3D scene scripts –
============================================================
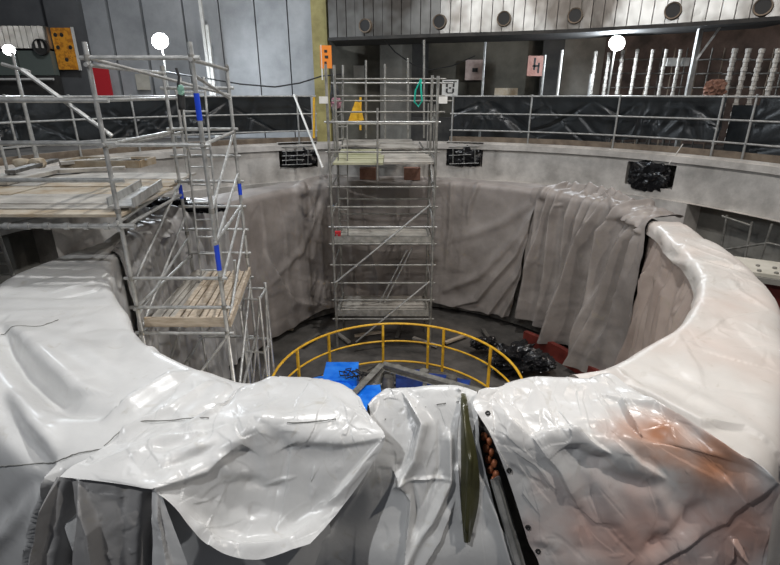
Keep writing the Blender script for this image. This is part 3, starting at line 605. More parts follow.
_, QD, ND = drape('tarpaulin', 'glossy white tarpaulin with painted pink show-through tint at front right, black eyelets down its left edge',
     ['in', [(481, 394, .06), (528, 379, .05), (560, 378, .05), (588, 380, .06), (604, 374, .05)],
      [(473, 406, .06), (515, 402, .07), (560, 402, .09), (605, 400, .10), (650, 402, .10)],
      [(490, 434, -.02), (530, 437, .0), (580, 434, .05), (640, 432, .08), (700, 434, .09)],
      [(502, 462, -.18), (548, 470, -.20), (610, 468, -.13), (680, 464, -.06), (775, 478, .05)],
      [(516, 502, -.45), (565, 505, -.44), (625, 510, -.40), (700, 512, -.36), (773, 508, -.18)],
      [(528, 540, -.72), (582, 545, -.70), (645, 548, -.66), (710, 548, -.58), (769, 540, -.42)],
      [(541, 582, -1.0), (600, 582, -.96), (660, 582, -.92), (715, 580, -.82), (763, 575, -.7)], (0, -.05, -1.0)],
     380, 260, twp,
     creases=[([(625, 412), (662, 438), (705, 458), (770, 478)], 0.10, -0.06, 'r', (.7, .2)), ([(622, 402), (635, 420), (643, 432)], 0.02, 0.06, 't', (1, .3)), ([(612, 398), (655, 406), (705, 436), (773, 474)], 0.07, 0.045, 'b', (.5, .5)),
              ([(775, 480), (725, 518), (680, 548), (650, 565)], 0.07, 0.04, 'a', (1, .5)), ([(712, 500), (680, 530), (640, 556)], 0.06, -0.05), ([(578, 430), (598, 446), (612, 454)], 0.035, 0.032, 'a', (1, 0)), ([(566, 446), (590, 460), (615, 462)], 0.05, -0.05),
              ([(612, 438), (640, 464), (668, 480)], 0.06, 0.04, 'a'), ([(580, 462), (620, 480), (660, 490)], 0.06, -0.035), ([(484, 400), (510, 422), (530, 436)], 0.035, 0.04, 'a', (1, 0)), ([(530, 436), (560, 470), (580, 510)], 0.05, 0.035, 'b'),
              ([(545, 440), (580, 470), (600, 520)], 0.08, -0.03), ([(530, 436), (560, 430), (585, 430)], 0.04, 0.03, 'a'), ([(728, 565), (732, 540), (748, 565)], 0.03, 0.05, 't'), ([(560, 385), (545, 410), (560, 425)], 0.05, 0.03, 'a'), ([(600, 395), (570, 408), (545, 410)], 0.045, 0.03, 'b'), ([(650, 480), (672, 520), (664, 550)], 0.05, 0.025)],
     crumple=(110, 0.014), nzamp=0.022, seed=25)
tpD = bpy.context.scene.objects[[x_.name for x_ in COL.objects if x_.get('label', '').startswith('glossy white tarpaulin')][0]]
uvD = project(QD)
for i, (x, y) in enumerate([(486, 413), (507, 470), (516, 527), (536, 551)]):
    x = max(x, [484, 506, 526, 536][i]); k = int(np.argmin(((uvD - np.array([x + 2, y]))**2).sum(-1))); p = Vector(QD.reshape(-1, 3)[k]); nrm = Vector(ND.reshape(-1, 3)[k])
    mb = MB(); lathe(mb, (0, 0, 0), [(0.006, 0.002), (0.010, 0.007), (0.016, 0.007), (0.019, -0.004)], 20)
    o = mb.build('eyelet', ink, None, smooth=True); o.parent = tpD; o.location = p + nrm * 0.004; o.rotation_euler = nrm.to_track_quat('Z', 'Y').to_euler()
# 6 inner curtains
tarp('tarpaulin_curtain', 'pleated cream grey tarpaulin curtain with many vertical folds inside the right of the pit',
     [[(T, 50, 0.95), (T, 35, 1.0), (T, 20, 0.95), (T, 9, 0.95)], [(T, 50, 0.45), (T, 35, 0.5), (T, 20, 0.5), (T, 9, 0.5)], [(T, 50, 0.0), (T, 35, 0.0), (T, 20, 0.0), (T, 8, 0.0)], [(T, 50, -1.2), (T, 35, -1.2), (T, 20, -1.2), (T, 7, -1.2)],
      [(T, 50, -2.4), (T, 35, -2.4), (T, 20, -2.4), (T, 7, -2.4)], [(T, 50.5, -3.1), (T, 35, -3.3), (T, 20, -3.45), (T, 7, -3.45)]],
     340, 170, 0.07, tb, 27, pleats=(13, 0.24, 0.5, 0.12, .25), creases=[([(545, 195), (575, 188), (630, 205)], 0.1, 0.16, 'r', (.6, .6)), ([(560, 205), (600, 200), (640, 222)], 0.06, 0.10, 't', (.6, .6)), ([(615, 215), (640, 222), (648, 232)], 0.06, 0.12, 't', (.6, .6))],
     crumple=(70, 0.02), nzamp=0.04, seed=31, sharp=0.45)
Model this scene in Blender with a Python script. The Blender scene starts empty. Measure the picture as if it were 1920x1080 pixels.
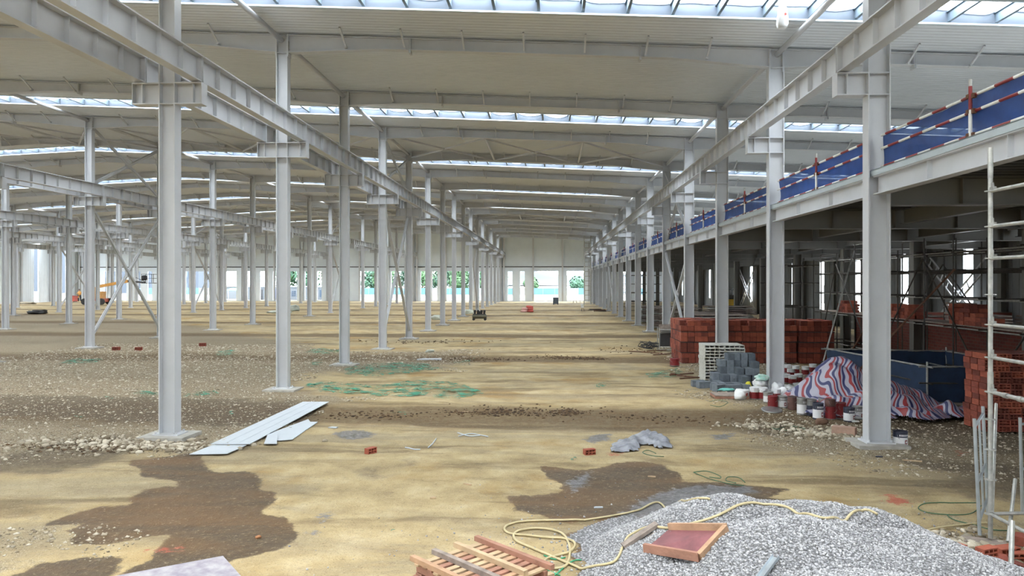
import bpy, math, random
import numpy as np
from mathutils import Vector, Matrix, noise
R = random.Random(7)
RS = np.random.RandomState(11)
PI = math.pi
SC = bpy.context.scene
COL = SC.collection

# ------------------------------------------------------------ camera, sky, exposure
F = 1354.0
TA = 70.0 / 1354.0
AN = math.atan(TA)
CA, SA = math.cos(AN), math.sin(AN)
CAMZ = 3.0
cd = bpy.data.cameras.new('camera')
cd.sensor_width = 36.0
cd.lens = F / 1920 * 36
cd.shift_y = -12 / 1920
cd.clip_start = 0.1
cd.clip_end = 3000
cam = bpy.data.objects.new('camera', cd)
COL.objects.link(cam)
cam.location = (0, 0, CAMZ)
cam.rotation_euler = (PI / 2, 0, AN)
SC.camera = cam

w = bpy.data.worlds.new('overcast_sky')
SC.world = w
w.use_nodes = True
bg = w.node_tree.nodes['Background']
bg.inputs[0].default_value = (0.88, 0.95, 1.0, 1)
bg.inputs[1].default_value = 17.0
sd = bpy.data.lights.new('sun', 'SUN')
sd.energy = 3.0
sd.angle = math.radians(25)
sd.color = (1.0, 0.97, 0.92)
sun = bpy.data.objects.new('sun', sd)
COL.objects.link(sun)
sun.rotation_euler = (math.radians(14), math.radians(8), 0)

SC.view_settings.view_transform = 'Standard'
SC.view_settings.look = 'None'
SC.view_settings.gamma = 1
SC.view_settings.use_curve_mapping = False
SC.view_settings.exposure = 0.2
SC.cycles.max_bounces = 8
SC.cycles.diffuse_bounces = 6
SC.cycles.glossy_bounces = 3
SC.cycles.transmission_bounces = 4
SC.cycles.transparent_max_bounces = 12
SC.cycles.use_denoising = True
SC.cycles.sample_clamp_indirect = 6.0
SC.cycles.caustics_reflective = False
SC.cycles.caustics_refractive = False


def at(x, y, z=0.0):
    """photo pixel and height above ground -> world point"""
    zc = F * (CAMZ - z) / (y - 528.0)
    xc = (x - 960.0) / F * zc
    return Vector((xc * CA - zc * SA, xc * SA + zc * CA, z))


def atY(x, y, Y):
    """photo pixel and world distance Y -> world point"""
    u = (x - 960.0) / F
    zc = Y / (u * SA + CA)
    xc = u * zc
    return Vector((xc * CA - zc * SA, Y, CAMZ - (y - 528.0) / F * zc))


def px(p):
    xc = p[0] * CA + p[1] * SA
    zc = -p[0] * SA + p[1] * CA
    return 960 + F * xc / zc, 528 - F * (p[2] - CAMZ) / zc


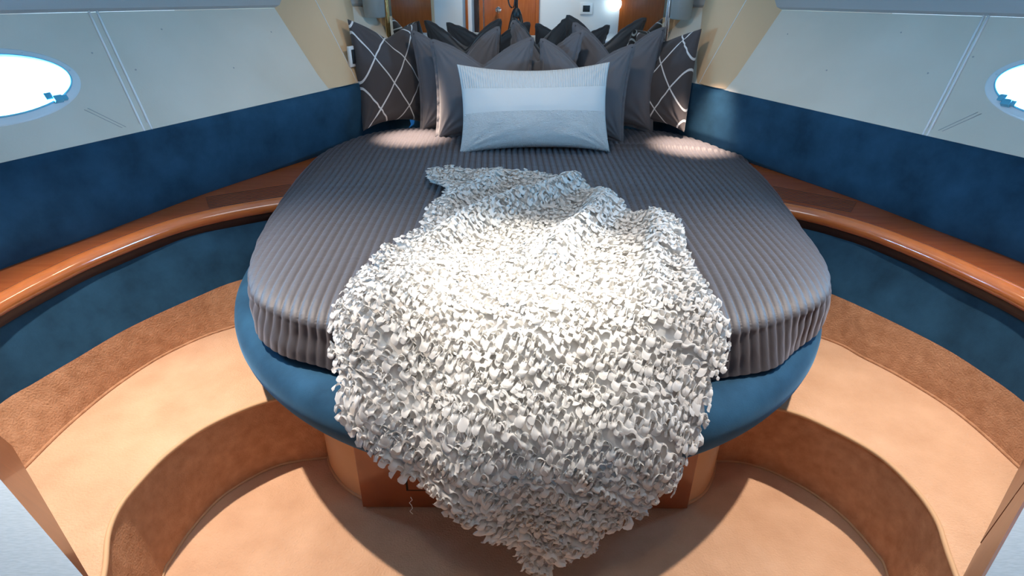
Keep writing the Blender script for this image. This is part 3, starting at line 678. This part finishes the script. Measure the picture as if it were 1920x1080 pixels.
============================================================
Exercise task –
Repeat all of the entries word for word, but omit the pictures.

Response –
Keep writing the Blender script for this image. This is part 3, starting at line 605. More parts follow.
_, QD, ND = drape('tarpaulin', 'glossy white tarpaulin with painted pink show-through tint at front right, black eyelets down its left edge',
     ['in', [(481, 394, .06), (528, 379, .05), (560, 378, .05), (588, 380, .06), (604, 374, .05)],
      [(473, 406, .06), (515, 402, .07), (560, 402, .09), (605, 400, .10), (650, 402, .10)],
      [(490, 434, -.02), (530, 437, .0), (580, 434, .05), (640, 432, .08), (700, 434, .09)],
      [(502, 462, -.18), (548, 470, -.20), (610, 468, -.13), (680, 464, -.06), (775, 478, .05)],
      [(516, 502, -.45), (565, 505, -.44), (625, 510, -.40), (700, 512, -.36), (773, 508, -.18)],
      [(528, 540, -.72), (582, 545, -.70), (645, 548, -.66), (710, 548, -.58), (769, 540, -.42)],
      [(541, 582, -1.0), (600, 582, -.96), (660, 582, -.92), (715, 580, -.82), (763, 575, -.7)], (0, -.05, -1.0)],
     380, 260, twp,
     creases=[([(625, 412), (662, 438), (705, 458), (770, 478)], 0.10, -0.06, 'r', (.7, .2)), ([(622, 402), (635, 420), (643, 432)], 0.02, 0.06, 't', (1, .3)), ([(612, 398), (655, 406), (705, 436), (773, 474)], 0.07, 0.045, 'b', (.5, .5)),
              ([(775, 480), (725, 518), (680, 548), (650, 565)], 0.07, 0.04, 'a', (1, .5)), ([(712, 500), (680, 530), (640, 556)], 0.06, -0.05), ([(578, 430), (598, 446), (612, 454)], 0.035, 0.032, 'a', (1, 0)), ([(566, 446), (590, 460), (615, 462)], 0.05, -0.05),
              ([(612, 438), (640, 464), (668, 480)], 0.06, 0.04, 'a'), ([(580, 462), (620, 480), (660, 490)], 0.06, -0.035), ([(484, 400), (510, 422), (530, 436)], 0.035, 0.04, 'a', (1, 0)), ([(530, 436), (560, 470), (580, 510)], 0.05, 0.035, 'b'),
              ([(545, 440), (580, 470), (600, 520)], 0.08, -0.03), ([(530, 436), (560, 430), (585, 430)], 0.04, 0.03, 'a'), ([(728, 565), (732, 540), (748, 565)], 0.03, 0.05, 't'), ([(560, 385), (545, 410), (560, 425)], 0.05, 0.03, 'a'), ([(600, 395), (570, 408), (545, 410)], 0.045, 0.03, 'b'), ([(650, 480), (672, 520), (664, 550)], 0.05, 0.025)],
     crumple=(110, 0.014), nzamp=0.022, seed=25)
tpD = bpy.context.scene.objects[[x_.name for x_ in COL.objects if x_.get('label', '').startswith('glossy white tarpaulin')][0]]
uvD = project(QD)
for i, (x, y) in enumerate([(486, 413), (507, 470), (516, 527), (536, 551)]):
    x = max(x, [484, 506, 526, 536][i]); k = int(np.argmin(((uvD - np.array([x + 2, y]))**2).sum(-1))); p = Vector(QD.reshape(-1, 3)[k]); nrm = Vector(ND.reshape(-1, 3)[k])
    mb = MB(); lathe(mb, (0, 0, 0), [(0.006, 0.002), (0.010, 0.007), (0.016, 0.007), (0.019, -0.004)], 20)
    o = mb.build('eyelet', ink, None, smooth=True); o.parent = tpD; o.location = p + nrm * 0.004; o.rotation_euler = nrm.to_track_quat('Z', 'Y').to_euler()
# 6 inner curtains
tarp('tarpaulin_curtain', 'pleated cream grey tarpaulin curtain with many vertical folds inside the right of the pit',
     [[(T, 50, 0.95), (T, 35, 1.0), (T, 20, 0.95), (T, 9, 0.95)], [(T, 50, 0.45), (T, 35, 0.5), (T, 20, 0.5), (T, 9, 0.5)], [(T, 50, 0.0), (T, 35, 0.0), (T, 20, 0.0), (T, 8, 0.0)], [(T, 50, -1.2), (T, 35, -1.2), (T, 20, -1.2), (T, 7, -1.2)],
      [(T, 50, -2.4), (T, 35, -2.4), (T, 20, -2.4), (T, 7, -2.4)], [(T, 50.5, -3.1), (T, 35, -3.3), (T, 20, -3.45), (T, 7, -3.45)]],
     340, 170, 0.07, tb, 27, pleats=(13, 0.24, 0.5, 0.12, .25), creases=[([(545, 195), (575, 188), (630, 205)], 0.1, 0.16, 'r', (.6, .6)), ([(560, 205), (600, 200), (640, 222)], 0.06, 0.10, 't', (.6, .6)), ([(615, 215), (640, 222), (648, 232)], 0.06, 0.12, 't', (.6, .6))],
     crumple=(70, 0.02), nzamp=0.04, seed=31, sharp=0.45)
Model this scene in Blender with a Python script. The Blender scene starts empty. Measure the picture as if it were 1920x1080 pixels.
import bpy, math, random
import numpy as np
from mathutils import Vector, Matrix, noise
R = random.Random(7)
RS = np.random.RandomState(11)
PI = math.pi
SC = bpy.context.scene
COL = SC.collection

# ------------------------------------------------------------ camera, sky, exposure
F = 1354.0
TA = 70.0 / 1354.0
AN = math.atan(TA)
CA, SA = math.cos(AN), math.sin(AN)
CAMZ = 3.0
cd = bpy.data.cameras.new('camera')
cd.sensor_width = 36.0
cd.lens = F / 1920 * 36
cd.shift_y = -12 / 1920
cd.clip_start = 0.1
cd.clip_end = 3000
cam = bpy.data.objects.new('camera', cd)
COL.objects.link(cam)
cam.location = (0, 0, CAMZ)
cam.rotation_euler = (PI / 2, 0, AN)
SC.camera = cam

w = bpy.data.worlds.new('overcast_sky')
SC.world = w
w.use_nodes = True
bg = w.node_tree.nodes['Background']
bg.inputs[0].default_value = (0.88, 0.95, 1.0, 1)
bg.inputs[1].default_value = 17.0
sd = bpy.data.lights.new('sun', 'SUN')
sd.energy = 3.0
sd.angle = math.radians(25)
sd.color = (1.0, 0.97, 0.92)
sun = bpy.data.objects.new('sun', sd)
COL.objects.link(sun)
sun.rotation_euler = (math.radians(14), math.radians(8), 0)

SC.view_settings.view_transform = 'Standard'
SC.view_settings.look = 'None'
SC.view_settings.gamma = 1
SC.view_settings.use_curve_mapping = False
SC.view_settings.exposure = 0.2
SC.cycles.max_bounces = 8
SC.cycles.diffuse_bounces = 6
SC.cycles.glossy_bounces = 3
SC.cycles.transmission_bounces = 4
SC.cycles.transparent_max_bounces = 12
SC.cycles.use_denoising = True
SC.cycles.sample_clamp_indirect = 6.0
SC.cycles.caustics_reflective = False
SC.cycles.caustics_refractive = False


def at(x, y, z=0.0):
    """photo pixel and height above ground -> world point"""
    zc = F * (CAMZ - z) / (y - 528.0)
    xc = (x - 960.0) / F * zc
    return Vector((xc * CA - zc * SA, xc * SA + zc * CA, z))


def atY(x, y, Y):
    """photo pixel and world distance Y -> world point"""
    u = (x - 960.0) / F
    zc = Y / (u * SA + CA)
    xc = u * zc
    return Vector((xc * CA - zc * SA, Y, CAMZ - (y - 528.0) / F * zc))


def px(p):
    xc = p[0] * CA + p[1] * SA
    zc = -p[0] * SA + p[1] * CA
    return 960 + F * xc / zc, 528 - F * (p[2] - CAMZ) / zc


Keep writing the Blender script for this image. This is part 3, starting at line 678. This part finishes the script. Measure the picture as if it were 1920x1080 pixels.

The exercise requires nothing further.